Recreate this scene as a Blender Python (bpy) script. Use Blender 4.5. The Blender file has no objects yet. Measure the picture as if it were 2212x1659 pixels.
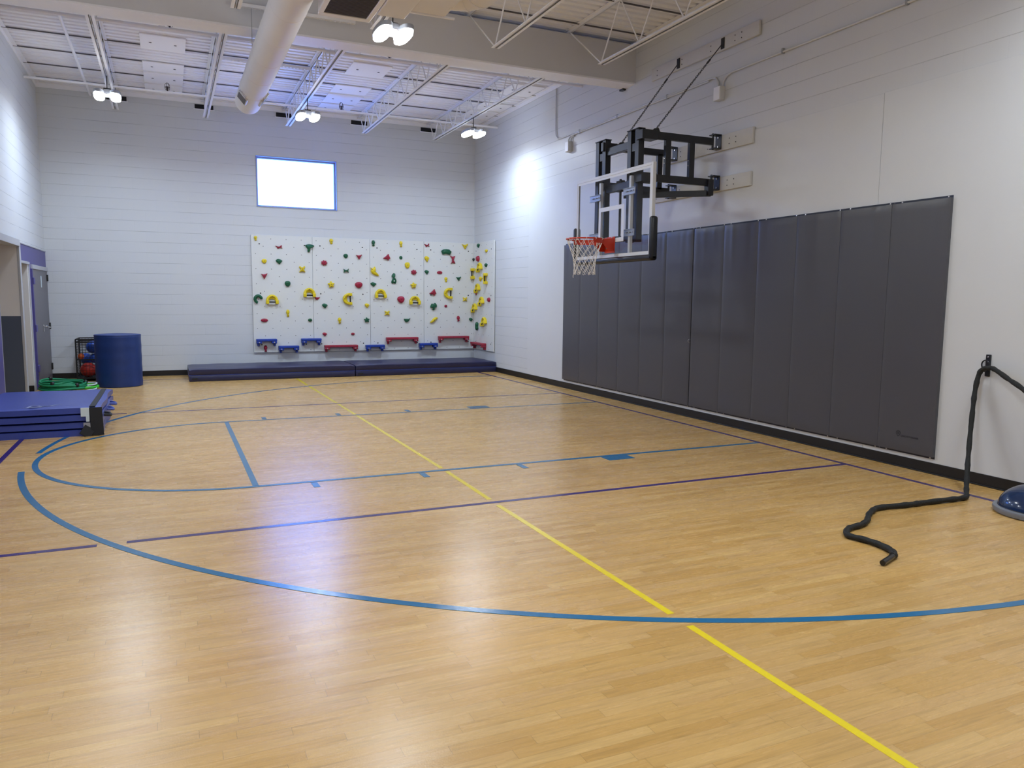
import bpy, bmesh, math, random
from mathutils import Vector, Matrix
random.seed(7)
sc = bpy.context.scene
COL = sc.collection
PI = math.pi
def lin(c):
    return tuple((v/12.92 if v <= .04045 else ((v+.055)/1.055)**2.4) for v in c)
def C255(r, g, b): return lin((r/255, g/255, b/255))

# ------------------------------------------------------------------ materials
def new_mat(name):
    m = bpy.data.materials.new(name); m.use_nodes = True
    nt = m.node_tree; b = nt.nodes['Principled BSDF']
    return m, nt, b
def mat(name, rgb, rough=.5, metal=0., noise=0., nscale=30., bump=0., coat=0., spec=.5):
    m, nt, b = new_mat(name)
    b.inputs['Base Color'].default_value = (*rgb, 1); b.inputs['Roughness'].default_value = rough
    b.inputs['Metallic'].default_value = metal; b.inputs['Coat Weight'].default_value = coat
    b.inputs['Specular IOR Level'].default_value = spec
    tc = nt.nodes.new('ShaderNodeTexCoord'); n = nt.nodes.new('ShaderNodeTexNoise')
    n.inputs['Scale'].default_value = nscale; n.inputs['Detail'].default_value = 4
    nt.links.new(tc.outputs['Object'], n.inputs['Vector'])
    if noise:
        mx = nt.nodes.new('ShaderNodeMix'); mx.data_type = 'RGBA'
        mx.inputs[6].default_value = (*[max(0, c*(1-noise)) for c in rgb], 1)
        mx.inputs[7].default_value = (*[min(1, c*(1+noise)) for c in rgb], 1)
        nt.links.new(n.outputs['Fac'], mx.inputs[0]); nt.links.new(mx.outputs[2], b.inputs['Base Color'])
    if bump:
        bp = nt.nodes.new('ShaderNodeBump'); bp.inputs['Strength'].default_value = bump; bp.inputs['Distance'].default_value = .01
        nt.links.new(n.outputs['Fac'], bp.inputs['Height']); nt.links.new(bp.outputs['Normal'], b.inputs['Normal'])
    return m
def emis(name, rgb, s):
    m, nt, b = new_mat(name)
    b.inputs['Base Color'].default_value = (*rgb, 1)
    b.inputs['Emission Color'].default_value = (*rgb, 1); b.inputs['Emission Strength'].default_value = s
    return m
def math_node(nt, op, a=None, b=None, c=None):
    n = nt.nodes.new('ShaderNodeMath'); n.operation = op
    for i, v in enumerate((a, b, c)):
        if v is None: continue
        if isinstance(v, (int, float)): n.inputs[i].default_value = v
        else: nt.links.new(v, n.inputs[i])
    return n.outputs[0]
def block_mat(name, rgb, axis, rough=.42):
    """painted concrete block: running bond joints as bump, on world coordinates"""
    m, nt, b = new_mat(name)
    g = nt.nodes.new('ShaderNodeNewGeometry'); s = nt.nodes.new('ShaderNodeSeparateXYZ')
    nt.links.new(g.outputs['Position'], s.inputs[0])
    c = nt.nodes.new('ShaderNodeCombineXYZ')
    nt.links.new(s.outputs[axis], c.inputs[0]); nt.links.new(s.outputs[2], c.inputs[1])
    br = nt.nodes.new('ShaderNodeTexBrick')
    br.inputs['Scale'].default_value = 1; br.inputs['Brick Width'].default_value = .4; br.inputs['Row Height'].default_value = .2
    br.inputs['Mortar Size'].default_value = .0045; br.inputs['Mortar Smooth'].default_value = .6; br.offset = .5
    nt.links.new(c.outputs[0], br.inputs['Vector'])
    # vertical joints are almost filled with paint: only keep part of them
    fz = math_node(nt, 'MODULO', math_node(nt, 'ADD', s.outputs[2], .1), .2)
    dz = math_node(nt, 'ABSOLUTE', math_node(nt, 'SUBTRACT', fz, .1))
    hor = math_node(nt, 'LESS_THAN', dz, .006)
    nz = nt.nodes.new('ShaderNodeTexNoise'); nz.inputs['Scale'].default_value = 1.3
    nt.links.new(g.outputs['Position'], nz.inputs['Vector'])
    var = nt.nodes.new('ShaderNodeMapRange'); var.inputs[1].default_value = .35; var.inputs[2].default_value = .6
    var.inputs[3].default_value = .15; var.inputs[4].default_value = 1
    nt.links.new(nz.outputs['Fac'], var.inputs[0])
    fac = math_node(nt, 'MULTIPLY', br.outputs['Fac'], math_node(nt, 'MULTIPLY', math_node(nt, 'ADD', math_node(nt, 'MULTIPLY', hor, .90), .10), var.outputs[0]))
    n2 = nt.nodes.new('ShaderNodeTexNoise'); n2.inputs['Scale'].default_value = 90; n2.inputs['Detail'].default_value = 3
    nt.links.new(g.outputs['Position'], n2.inputs['Vector'])
    hgt = math_node(nt, 'ADD', math_node(nt, 'MULTIPLY', fac, -1.), math_node(nt, 'MULTIPLY', n2.outputs['Fac'], .12))
    bp = nt.nodes.new('ShaderNodeBump'); bp.inputs['Strength'].default_value = .55; bp.inputs['Distance'].default_value = .008
    nt.links.new(hgt, bp.inputs['Height']); nt.links.new(bp.outputs['Normal'], b.inputs['Normal'])
    mx = nt.nodes.new('ShaderNodeMix'); mx.data_type = 'RGBA'
    mx.inputs[6].default_value = (*rgb, 1); mx.inputs[7].default_value = (*[v*.72 for v in rgb], 1)
    nt.links.new(fac, mx.inputs[0]); nt.links.new(mx.outputs[2], b.inputs['Base Color'])
    b.inputs['Roughness'].default_value = rough; b.inputs['Specular IOR Level'].default_value = .35
    return m
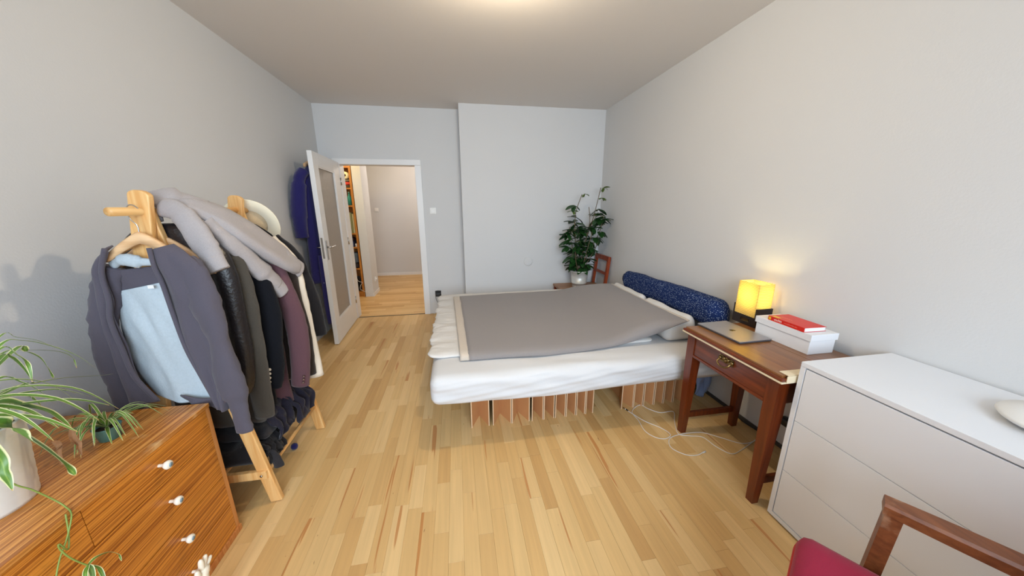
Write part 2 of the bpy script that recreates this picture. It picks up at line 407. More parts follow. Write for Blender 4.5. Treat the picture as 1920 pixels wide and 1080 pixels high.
    def build(s, name, m, parent=None, smooth=None, base=None, sub=0, solid=0.0, bevel=0.0):
        if parent is not None: o0 = base_of(parent)
        elif base is not None: o0 = Vector(base)
        else:
            xs = [p.x for p in s.v]; ys = [p.y for p in s.v]; zs = [p.z for p in s.v]
            o0 = Vector(((min(xs)+max(xs))/2, (min(ys)+max(ys))/2, min(zs)))
        me = bpy.data.meshes.new(name); me.from_pydata([tuple(p-o0) for p in s.v], [], s.f)
        for i, f in enumerate(me.polygons): f.use_smooth = s.sm[i] if smooth is None else smooth
        if s.uv:
            l = me.uv_layers.new(name='UVMap')
            for lp in me.loops: l.data[lp.index].uv = s.uv[lp.vertex_index]
        me.materials.append(M[m] if isinstance(m, str) else m)
        o = bpy.data.objects.new(name, me); COL.objects.link(o)
        if parent is not None: o.parent = parent
        else: o.location = o0
        if solid:
            md = o.modifiers.new('thickness', 'SOLIDIFY'); md.thickness = solid; md.offset = 0
        if bevel:
            md = o.modifiers.new('bevel', 'BEVEL'); md.width = bevel; md.segments = 2; md.limit_method = 'ANGLE'
        if sub:
            md = o.modifiers.new('sub', 'SUBSURF'); md.levels = sub; md.render_levels = sub
        return o
def fix_normals(o):
    bm = bmesh.new(); bm.from_mesh(o.data); bmesh.ops.recalc_face_normals(bm, faces=bm.faces[:]); bm.to_mesh(o.data); bm.free(); return o
def box(name, x0, x1, y0, y1, z0, z1, m, parent=None, c=0.0):
    b = MB()
    if c: b.cbox(x0, x1, y0, y1, z0, z1, c)
    else: b.box(x0, x1, y0, y1, z0, z1)
    return b.build(name, m, parent)
def spline(pts, n):
    """Catmull-Rom through points, n samples per span"""
    P = [Vector(p) for p in pts]; out = []
    for i in range(len(P)-1):
        a = P[max(i-1, 0)]; b = P[i]; c = P[i+1]; d = P[min(i+2, len(P)-1)]
        for k in range(n):
            t = k/n; out.append(0.5*((2*b)+(c-a)*t+(2*a-5*b+4*c-d)*t*t+(3*b-a-3*c+d)*t**3))
    out.append(P[-1]); return out
def lerp(a, b, t): return a+(b-a)*t
def interp(tab, x):
    if x <= tab[0][0]: return tab[0][1]
    for (a, p), (b, q) in zip(tab, tab[1:]):
        if x <= b: return p+(q-p)*(x-a)/(b-a)
    return tab[-1][1]
def struct(o): o['kind'] = 'structure'; return o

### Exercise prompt
Quote, please, every line of the material above from its start through the line that has "def C255(r, g, b): return", reproducing the words exactly and dropping any images.

### Response to this task
Recreate this scene as a Blender Python (bpy) script. Use Blender 4.5. The Blender file has no objects yet. Measure the picture as if it were 2212x1659 pixels.
import bpy, bmesh, math, random
from mathutils import Vector, Matrix
random.seed(7)
sc = bpy.context.scene
COL = sc.collection
PI = math.pi
def lin(c):
    return tuple((v/12.92 if v <= .04045 else ((v+.055)/1.055)**2.4) for v in c)
def C255(r, g, b): return lin((r/255, g/255, b/255))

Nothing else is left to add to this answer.